In Tamborine, Chris Rock‘s first standup special in a decade, we first see him from behind, lost in backstage chatter, as Thundercat’s “Them Changes” plays. It’s a simple opening, but the song choice is a revelatory one.
The Chris Rock of 2018 has gone through some changes, and he uses Tamborine as a medium for atonement. But he builds up to it. First, he jumps into more comfortable territory: “You would think that cops would occasionally shoot a white kid just to make it look good.” Rock hasn’t had a special since 2008’s Kill the Messenger, so he’s had a decade of police violence and unrest to consider, but his approach to race is now weighted by fatherhood.
“People come up and lie to children about the future,” he says about his daughter’s high school orientation, before pivoting to a bit about why kids need bullying. He draws a line to the broader issue of our current president: “We got rid of bullies, a real bully showed up, and nobody knew how to handle him.”
He considers religion in his life and the paradox of religious extremism, but the special finds more resonance when Rock starts talking about relationships, which has always been one of his strong points.

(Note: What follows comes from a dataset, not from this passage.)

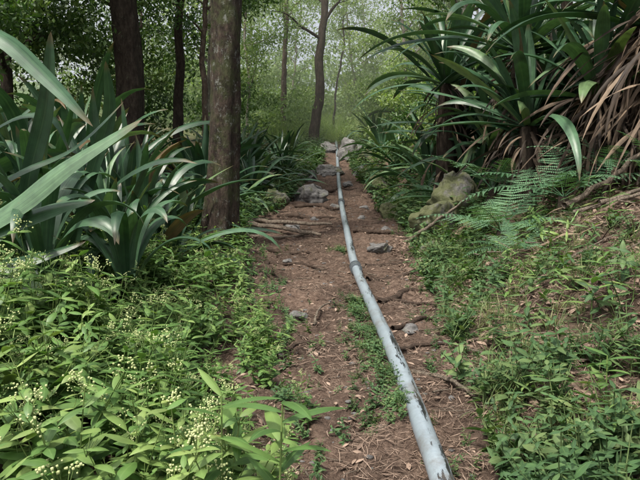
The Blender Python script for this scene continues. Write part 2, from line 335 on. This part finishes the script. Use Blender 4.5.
stick('fallen_branch',[(2.9,6.4,.1),(3.4,6.4,.2),(4.0,6.5,.4)],.028)
stick('fallen_branch',[(2.7,6.6,.12),(3.3,6.2,.14),(4.0,6.0,.2)],.025)
stick('fallen_branch',[(1.3,9.2,.05),(1.55,8.6,.3),(1.9,8.1,.65)],.035)
stick('fallen_branch',[(.9,4.9,.0),(1.1,4.4,.01),(1.25,4.2,.01)],.012)
stick('fallen_branch',[(1.7,5.2,.02),(2.2,5.6,.05),(2.7,5.7,.08)],.014)
stick('fallen_branch',[(2.0,4.6,.02),(2.3,5.0,.05),(2.9,5.2,.08)],.012)
g=G();x,y=scat(620,2.3,13)
tw=tube(np.stack([np.linspace(-.5,.5,6),.06*np.sin(np.linspace(0,5,6)),np.zeros(6)],1),np.linspace(.02,.008,6),4)
N=len(x);g.add(*rep(tw,rots(N,.08,(.06,.34)),np.stack([x,y,H(x,y)+.026],1),rng.random(N)))
x,y=scat(300,2.5,9,1.2,4.5);N=len(x);g.add(*rep(tw,rots(N,.2,(.1,.5)),np.stack([x,y,H(x,y)+.035],1),rng.random(N)));mk('twigs',*g.get(),mat=M_stick)
# ------------------------------------------------------------ weeds
def leafproto(g,start,az,L,W,el0,droop,var,nseg=5,nc=3):
    P=arcpath(az,el0,droop,L,nseg,start,1.2)
    g.add(*blade(P,W,(-math.sin(az),math.cos(az),0),.3,var,nc,prof=np.sin(np.linspace(.15,PI-.02,nseg)**1)**.8*np.linspace(1.1,.8,nseg)))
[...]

He elucidates on the special’s title and posits that sometimes you have to play the tambourine in the relationship to keep things running smoothly. He muses on his porn addiction and how too much can cause “sexual autism,” but doesn’t appear to blame that for his infidelity. In his 1996 HBO special Bring the Pain, Rock delivered a gilded bit about cheating. Twenty-plus years later, he doesn’t seem surprised that he cheated, but there’s more introspection in this new bit.
“I was not a good husband,” he says, before revealing he cheated with three women while he was on the road. “When guys cheat, it’s like we want something new,” he says. “Then you know what happens? Your woman finds out, and now she’s new. She’s never the same again. So now you have new, but you have bad new.”
He relates the humiliating experience of custody hearings and family court, and how it eventually made him realize he “made it.” This is Rock in extreme close-up, in a more intimate venue than stadiums of the past. It’s not necessarily an apology special, and not all his insights hit, but he is subtly offering advice so people don’t fuck up like he did. He didn’t play the tambourine, but maybe someone else can. (The Chris Rock of 2018 is also on Tinder.) However, he also makes sure to keep the insights comedic and not fall into motivational speaking.